Exercise brief:
Strip the pictures and reproduce the rest of the listing exactly.

Recorded data:
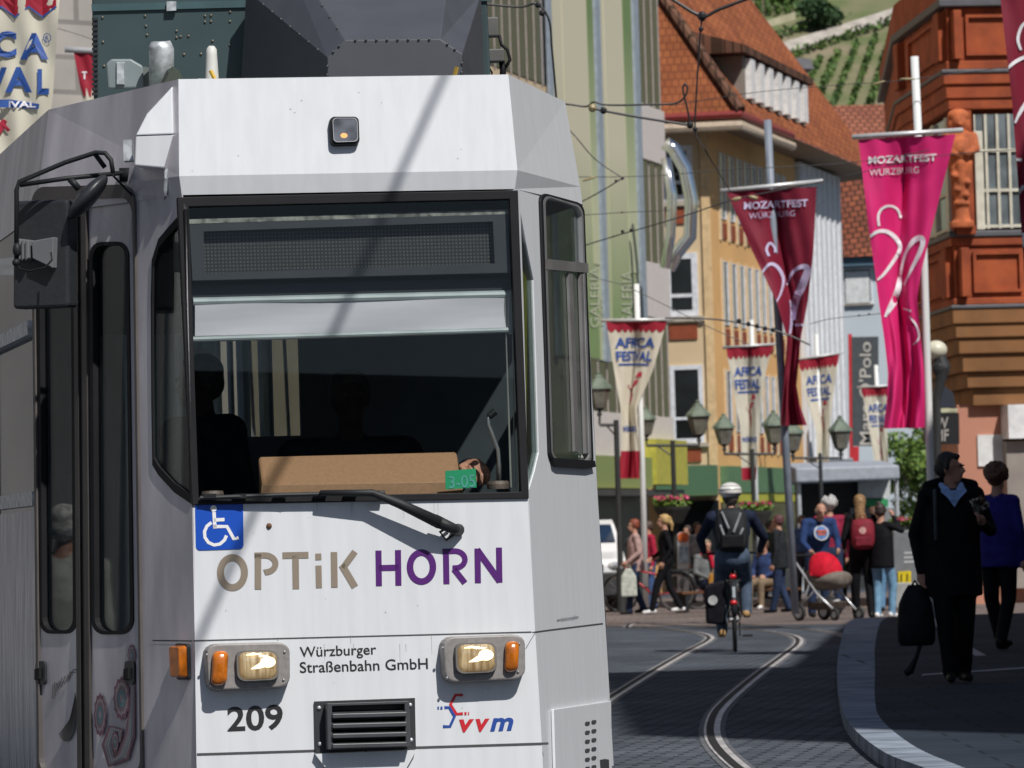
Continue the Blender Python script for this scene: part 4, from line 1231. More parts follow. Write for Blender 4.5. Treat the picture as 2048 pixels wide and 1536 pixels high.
for v0, v1 in ((412, 444), (646, 676), (896, 922)):
    mb = MB(); zs(mb, POG, 1352, 1408, OZ(v1), OZ(v0), 0.05, 0.10); mb.build('parapet_panel', redp, ob)
for (v0, v1) in ((297, 430), (516, 645), (738, 860)):
    us = [1466, 1483, 1499, 1514, 1528, 1541, 1554, 1566, 1577, 1588]
    for k, u in enumerate(us):
        w = 9 - k * 0.5
        window(PO, u - w / 2 - 1, u + w / 2, v0, v1, OZ, ob, 1.6, 0.0, cross=False, ledge=False)
        mb = MB(); zs(mb, PO, u - w / 2, u + w / 2, OZ(v1 + 40), OZ(v1 + 8), 0, 0.04); mb.build('parapet_panel', redp, ob)
        mb = MB(); zs(mb, PO, u - w / 2 - 4.2, u - w / 2 - 1.6, OZ(v1 + 44), OZ(v0 - 4), 0, 0.05); mb.build('window_fin', M_.get('fin_cream') or mm('fin_cream', (0.62, 0.50, 0.33), 0.7), ob)
# roof: hip end towards us, long slope towards the street, wide eaves
tile = brick('roof_tiles_orange', (0.34, 0.115, 0.045), (0.27, 0.085, 0.038), (0.19, 0.06, 0.028), 0.20, 0.22, 0.02, 0.85, 0.5, axis='XZ', freq=0.6)
tile_b = brick('roof_tiles_brown', (0.17, 0.085, 0.055), (0.13, 0.065, 0.045), (0.05, 0.03, 0.02), 0.24, 0.30, 0.03, 0.9, 0.9, freq=0.35)
OH = 1.15
ez = OZ(236)
c1 = oc + SN * OH - SD * OH
hz_u = 1376
far = gp(PO, 1722, 0) + SN * OH
inn = oc - SN * 14
depth = 8.0
rid0 = c1 - SN * 8.5 + SD * 6.5
rid_z = ez + 12.0
rid1 = Vector((far.x, far.y, 0)) - SN * 8.5
left = c1 - SN * 20
def V(p, z): return Vector((p.x, p.y, z))
mb = MB()
mb.add([V(c1, ez), V(rid0, rid_z), V(left, ez), V(left + SD * 6.5, rid_z)], [(0, 1, 3, 2)], 0)
mb.add([V(c1, ez), V(far, ez), V(rid1, rid_z), V(rid0, rid_z)], [(0, 1, 2, 3)], 0)
ro = mb.build('roof', [tile], ob, recalc=False)
mb = MB()
mb.tube([V(c1, ez + 0.1), V(rid0, rid_z + 0.1)], 0.16, 8)
mb.build('hip_tiles', tile_b, ro)
mb = MB()
mb.add([V(c1, ez - 0.05), V(far, ez - 0.05), V(far - SN * (OH + .3), ez - 0.2), V(c1 - SN * (OH + .3) + SD * (OH + .3), ez - 0.2), V(left, ez - 0.05), V(left + SD * (OH + .3), ez - 0.2)], [(0, 1, 2, 3), (0, 3, 5, 4)])
mb.build('eave_soffit', mat('soffit', (0.26, 0.17, 0.10), 0.8), ro)
mb = MB()
mb.tube([V(left, ez), V(c1, ez), V(c1 + SD * 9, ez)], 0.11, 8)
mb.build('gutter', mat('gutter_red', (0.25, 0.035, 0.03), 0.5), ro)
mb = MB(); mb.tube([V(left, ez - 0.32), V(c1 + SN * 0.0, ez - 0.32), V(c1 + SD * 9, ez - 0.32)], 0.14, 8)
mb.build('eave_board', mat('eave_pale', (0.50, 0.40, 0.30), 0.7), ro)
# dormer on the street slope with a row of white posts
def slope(s, k):      # s metres along the eave from the corner, k 0..1 up the slope
    a = c1 + SD * s
    q = a - SN * (8.5 * k)
    return V(q, ez + 12.0 * k)
d0, d1 = 3.6, 15.0
A0, A1 = slope(d0, 0.06), slope(d1, 0.06)
dz = 1.25
mb = MB()
nbk = -SN * 2.4
mb.hexa([A0, A1, A1 + nbk, A0 + nbk, A0 + Vector((0, 0, dz)), A1 + Vector((0, 0, dz)), A1 + nbk + Vector((0, 0, dz)), A0 + nbk + Vector((0, 0, dz))])
dm_ = mb.build('dormer', mat('dormer_slate', (0.23, 0.20, 0.17), 0.8, scale=2), ro)
mb = MB()
o_ = SN * 0.22 - SD * 0.9
o2 = SN * 0.22 + SD * 0.4
T = Vector((0, 0, dz + 0.02)); T2 = Vector((0, 0, dz + 0.95))
mb.hexa([A0 + o_ + T, A1 + o2 + T, A1 + nbk + o2 + T, A0 + nbk + o_ + T, A0 + o_ + T + Vector((0, 0, .22)), A1 + o2 + T + Vector((0, 0, .22)), A1 + nbk + T2 + o2, A0 + nbk + T2 + o_])
mb.build('dormer_roof', tile_b, dm_)
for k in range(7):
    p = A0.lerp(A1, (k + 0.5) / 7)
    mb = MB(); mb.box(p + SN * 0.02 + Vector((0, 0, 0.62)), (0.30, 0.75, 1.15), Matrix.Rotation(R(-12.1), 3, 'Z'))
    mb.build('dormer_post', M_.get('post_white') or mm('post_white', (0.76, 0.74, 0.72), 0.6), dm_)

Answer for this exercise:
Continue the Blender Python script for this scene: part 4, from line 1231. More parts follow. Write for Blender 4.5. Treat the picture as 2048 pixels wide and 1536 pixels high.
for v0, v1 in ((412, 444), (646, 676), (896, 922)):
    mb = MB(); zs(mb, POG, 1352, 1408, OZ(v1), OZ(v0), 0.05, 0.10); mb.build('parapet_panel', redp, ob)
for (v0, v1) in ((297, 430), (516, 645), (738, 860)):
    us = [1466, 1483, 1499, 1514, 1528, 1541, 1554, 1566, 1577, 1588]
    for k, u in enumerate(us):
        w = 9 - k * 0.5
        window(PO, u - w / 2 - 1, u + w / 2, v0, v1, OZ, ob, 1.6, 0.0, cross=False, ledge=False)
        mb = MB(); zs(mb, PO, u - w / 2, u + w / 2, OZ(v1 + 40), OZ(v1 + 8), 0, 0.04); mb.build('parapet_panel', redp, ob)
        mb = MB(); zs(mb, PO, u - w / 2 - 4.2, u - w / 2 - 1.6, OZ(v1 + 44), OZ(v0 - 4), 0, 0.05); mb.build('window_fin', M_.get('fin_cream') or mm('fin_cream', (0.62, 0.50, 0.33), 0.7), ob)
# roof: hip end towards us, long slope towards the street, wide eaves
tile = brick('roof_tiles_orange', (0.34, 0.115, 0.045), (0.27, 0.085, 0.038), (0.19, 0.06, 0.028), 0.20, 0.22, 0.02, 0.85, 0.5, axis='XZ', freq=0.6)
tile_b = brick('roof_tiles_brown', (0.17, 0.085, 0.055), (0.13, 0.065, 0.045), (0.05, 0.03, 0.02), 0.24, 0.30, 0.03, 0.9, 0.9, freq=0.35)
OH = 1.15
ez = OZ(236)
c1 = oc + SN * OH - SD * OH
hz_u = 1376
far = gp(PO, 1722, 0) + SN * OH
inn = oc - SN * 14
depth = 8.0
rid0 = c1 - SN * 8.5 + SD * 6.5
rid_z = ez + 12.0
rid1 = Vector((far.x, far.y, 0)) - SN * 8.5
left = c1 - SN * 20
def V(p, z): return Vector((p.x, p.y, z))
mb = MB()
mb.add([V(c1, ez), V(rid0, rid_z), V(left, ez), V(left + SD * 6.5, rid_z)], [(0, 1, 3, 2)], 0)
mb.add([V(c1, ez), V(far, ez), V(rid1, rid_z), V(rid0, rid_z)], [(0, 1, 2, 3)], 0)
ro = mb.build('roof', [tile], ob, recalc=False)
mb = MB()
mb.tube([V(c1, ez + 0.1), V(rid0, rid_z + 0.1)], 0.16, 8)
mb.build('hip_tiles', tile_b, ro)
mb = MB()
mb.add([V(c1, ez - 0.05), V(far, ez - 0.05), V(far - SN * (OH + .3), ez - 0.2), V(c1 - SN * (OH + .3) + SD * (OH + .3), ez - 0.2), V(left, ez - 0.05), V(left + SD * (OH + .3), ez - 0.2)], [(0, 1, 2, 3), (0, 3, 5, 4)])
mb.build('eave_soffit', mat('soffit', (0.26, 0.17, 0.10), 0.8), ro)
mb = MB()
mb.tube([V(left, ez), V(c1, ez), V(c1 + SD * 9, ez)], 0.11, 8)
mb.build('gutter', mat('gutter_red', (0.25, 0.035, 0.03), 0.5), ro)
mb = MB(); mb.tube([V(left, ez - 0.32), V(c1 + SN * 0.0, ez - 0.32), V(c1 + SD * 9, ez - 0.32)], 0.14, 8)
mb.build('eave_board', mat('eave_pale', (0.50, 0.40, 0.30), 0.7), ro)
# dormer on the street slope with a row of white posts
def slope(s, k):      # s metres along the eave from the corner, k 0..1 up the slope
    a = c1 + SD * s
    q = a - SN * (8.5 * k)
    return V(q, ez + 12.0 * k)
d0, d1 = 3.6, 15.0
A0, A1 = slope(d0, 0.06), slope(d1, 0.06)
dz = 1.25
mb = MB()
nbk = -SN * 2.4
mb.hexa([A0, A1, A1 + nbk, A0 + nbk, A0 + Vector((0, 0, dz)), A1 + Vector((0, 0, dz)), A1 + nbk + Vector((0, 0, dz)), A0 + nbk + Vector((0, 0, dz))])
dm_ = mb.build('dormer', mat('dormer_slate', (0.23, 0.20, 0.17), 0.8, scale=2), ro)
mb = MB()
o_ = SN * 0.22 - SD * 0.9
o2 = SN * 0.22 + SD * 0.4
T = Vector((0, 0, dz + 0.02)); T2 = Vector((0, 0, dz + 0.95))
mb.hexa([A0 + o_ + T, A1 + o2 + T, A1 + nbk + o2 + T, A0 + nbk + o_ + T, A0 + o_ + T + Vector((0, 0, .22)), A1 + o2 + T + Vector((0, 0, .22)), A1 + nbk + T2 + o2, A0 + nbk + T2 + o_])
mb.build('dormer_roof', tile_b, dm_)
for k in range(7):
    p = A0.lerp(A1, (k + 0.5) / 7)
    mb = MB(); mb.box(p + SN * 0.02 + Vector((0, 0, 0.62)), (0.30, 0.75, 1.15), Matrix.Rotation(R(-12.1), 3, 'Z'))
    mb.build('dormer_post', M_.get('post_white') or mm('post_white', (0.76, 0.74, 0.72), 0.6), dm_)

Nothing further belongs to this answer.